Yes, the U.S. pay TV industry has a problem — and it’s the fault of high-priced sports programming — Discovery CEO David Zaslav told analysts today in a call to discuss his company’s Q3 earnings.

“One of the things that has stopped the growth of cable is the price of all that sports,” he said.

A lot of people have “gone to other services or disconnected,” he says, and “the biggest impediment now is the price of cable in the U.S.” which has been rising “mostly due to high sports fees.”

Discovery lost about 2% of its subscribers in Q3, and expects that to continue in Q4.

But this is a U.S. problem, Zaslav says. “The existing [pay TV] ecosystem around the world remains strong.”

He also doesn’t fear that Discovery will suffer with the planned rollout this month of AT&T’s DirecTV Now, which CEO Randall Stephenson says will offer more than 100 channels for $35 a month.

“They’re going to have an opportunity to reach out to subscribers that they otherwise couldn’t get,” Zaslav says. Some analysts say that the service could cannibalize traditional cable and satellite subscriptions.

DirecTV Now will carry “a number of our services,” he told analysts.  He wouldn’t specify how many, or which ones, but said that they account for about 85% of Discovery’s domestic revenues.

Meanwhile, Discovery is beefing up its own digital offerings. including from its recent agreement to pay $100 million for a 39% stake in a new holding company — Group Nine Media —  that includes Thrillist Media Group, NowThis Media, The Dodo and Discovery’s Seeker digital network plus its SourceFed Studios production operation.

“We got scale, we got data analytics, and we have an ad sales team we can rely on,” Zaslav says.

Discovery’s weighing the possibility of launching its own direct-to-consumer streaming services focusing on autos and on science.

“That’s something we can offer globally,” he says. “We’re playing with the best way to offer it.”

He’s upbeat about the opportunities for Discovery’s Eurosport to sell direct to consumers in Europe as a result of the alliance announced this morning with Major League Baseball’s technology platform, BAMTech.

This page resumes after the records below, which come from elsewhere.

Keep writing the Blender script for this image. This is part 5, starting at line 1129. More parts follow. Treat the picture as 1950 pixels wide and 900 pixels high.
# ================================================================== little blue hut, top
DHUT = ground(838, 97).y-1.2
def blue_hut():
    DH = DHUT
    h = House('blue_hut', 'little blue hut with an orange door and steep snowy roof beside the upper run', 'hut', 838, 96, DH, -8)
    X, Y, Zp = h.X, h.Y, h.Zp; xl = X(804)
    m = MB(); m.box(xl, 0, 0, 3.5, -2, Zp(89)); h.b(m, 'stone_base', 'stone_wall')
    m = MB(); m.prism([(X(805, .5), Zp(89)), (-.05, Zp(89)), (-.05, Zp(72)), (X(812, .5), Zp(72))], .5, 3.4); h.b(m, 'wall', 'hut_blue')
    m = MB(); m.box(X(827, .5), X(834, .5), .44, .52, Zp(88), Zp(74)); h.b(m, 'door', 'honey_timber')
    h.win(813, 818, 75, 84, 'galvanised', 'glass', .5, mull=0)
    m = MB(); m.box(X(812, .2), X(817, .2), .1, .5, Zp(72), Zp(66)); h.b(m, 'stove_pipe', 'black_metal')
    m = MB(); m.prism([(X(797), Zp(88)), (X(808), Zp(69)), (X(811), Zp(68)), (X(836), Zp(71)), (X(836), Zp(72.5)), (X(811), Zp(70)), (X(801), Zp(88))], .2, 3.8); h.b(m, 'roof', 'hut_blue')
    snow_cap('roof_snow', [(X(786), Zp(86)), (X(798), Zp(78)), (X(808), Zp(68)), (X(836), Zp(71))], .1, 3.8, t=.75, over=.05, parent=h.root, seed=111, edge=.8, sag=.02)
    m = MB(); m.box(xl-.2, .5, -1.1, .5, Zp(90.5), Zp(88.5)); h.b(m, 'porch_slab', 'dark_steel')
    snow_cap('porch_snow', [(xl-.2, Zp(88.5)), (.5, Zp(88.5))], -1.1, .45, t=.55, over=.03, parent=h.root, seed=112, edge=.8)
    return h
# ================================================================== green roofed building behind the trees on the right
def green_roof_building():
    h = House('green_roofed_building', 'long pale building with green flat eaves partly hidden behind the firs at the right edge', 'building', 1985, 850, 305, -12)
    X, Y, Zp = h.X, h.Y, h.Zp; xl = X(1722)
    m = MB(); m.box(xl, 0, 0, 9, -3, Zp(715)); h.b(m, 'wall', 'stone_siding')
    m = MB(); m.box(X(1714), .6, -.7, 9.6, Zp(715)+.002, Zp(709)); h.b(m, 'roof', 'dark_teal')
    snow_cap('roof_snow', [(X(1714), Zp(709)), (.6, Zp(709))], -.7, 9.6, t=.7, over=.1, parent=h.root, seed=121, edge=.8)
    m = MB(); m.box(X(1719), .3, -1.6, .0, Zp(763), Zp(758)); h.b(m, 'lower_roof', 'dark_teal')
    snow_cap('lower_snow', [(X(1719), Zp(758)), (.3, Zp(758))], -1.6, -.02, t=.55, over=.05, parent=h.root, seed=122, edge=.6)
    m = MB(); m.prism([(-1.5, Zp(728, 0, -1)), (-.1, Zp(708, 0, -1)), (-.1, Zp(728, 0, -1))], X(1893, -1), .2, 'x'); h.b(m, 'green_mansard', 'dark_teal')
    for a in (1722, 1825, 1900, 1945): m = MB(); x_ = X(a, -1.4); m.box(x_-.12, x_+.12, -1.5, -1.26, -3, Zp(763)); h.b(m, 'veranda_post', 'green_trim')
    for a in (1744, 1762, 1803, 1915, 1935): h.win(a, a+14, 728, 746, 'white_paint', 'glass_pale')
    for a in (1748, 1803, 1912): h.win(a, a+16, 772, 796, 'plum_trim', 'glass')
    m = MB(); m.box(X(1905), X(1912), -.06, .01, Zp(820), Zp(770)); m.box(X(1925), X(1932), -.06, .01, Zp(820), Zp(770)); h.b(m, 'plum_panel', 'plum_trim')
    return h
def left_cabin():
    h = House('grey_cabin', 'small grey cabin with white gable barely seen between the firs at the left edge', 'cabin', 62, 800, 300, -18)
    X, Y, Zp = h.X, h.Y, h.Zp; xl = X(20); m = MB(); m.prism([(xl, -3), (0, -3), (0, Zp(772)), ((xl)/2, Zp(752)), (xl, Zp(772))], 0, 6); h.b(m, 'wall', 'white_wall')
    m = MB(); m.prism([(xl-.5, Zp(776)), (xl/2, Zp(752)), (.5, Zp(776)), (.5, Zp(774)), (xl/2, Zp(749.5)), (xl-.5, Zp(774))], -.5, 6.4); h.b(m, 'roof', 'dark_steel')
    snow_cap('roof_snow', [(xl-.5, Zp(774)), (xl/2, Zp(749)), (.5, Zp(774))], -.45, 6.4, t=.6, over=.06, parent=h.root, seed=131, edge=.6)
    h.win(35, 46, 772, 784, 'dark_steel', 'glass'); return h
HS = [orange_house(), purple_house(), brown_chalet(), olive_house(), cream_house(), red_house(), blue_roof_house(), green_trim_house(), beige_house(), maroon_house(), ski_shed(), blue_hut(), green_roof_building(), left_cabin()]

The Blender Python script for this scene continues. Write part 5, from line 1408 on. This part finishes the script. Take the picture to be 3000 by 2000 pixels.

While Netflix plans to spend more than $6 billion next year on content, Discovery’s sports costs would be nil because “we’re already making our margins on Eurosport.”

Zaslav adds that he isn’t worried about Netflix’s plans to beef up its unscripted programming, potentially challenging Discovery.

“Directionally they’ve moved to be more like an HBO,” he says. “We see them more as a premium service. HBO and Showtime are also doing non-fiction and documentaries. We don’t see them as a competitor.”

On the programming front, Zaslav says new shows on Discovery Channel should result in “meaningful improvement” in its flagging ratings.

He also says that “we’re seeing the turn” at TLC, which he acknowledged “has been a challenge.”

“The overall trend in the last few weeks has been better,” he says as execs tried to figure out “where did we lose some acceleration?”

“We think we have some good content coming up in the fourth and first quarter,” Zaslav says. Oprah Winfrey’s OWN partnership with Discovery “was a challenge for us and now it’s a top 10 or 12 network for us…We’re not going to have all 14 of our channels growing at the same time.”

Discovery shares opened down 4.7% after the company reported weaker than expected Q3 earnings.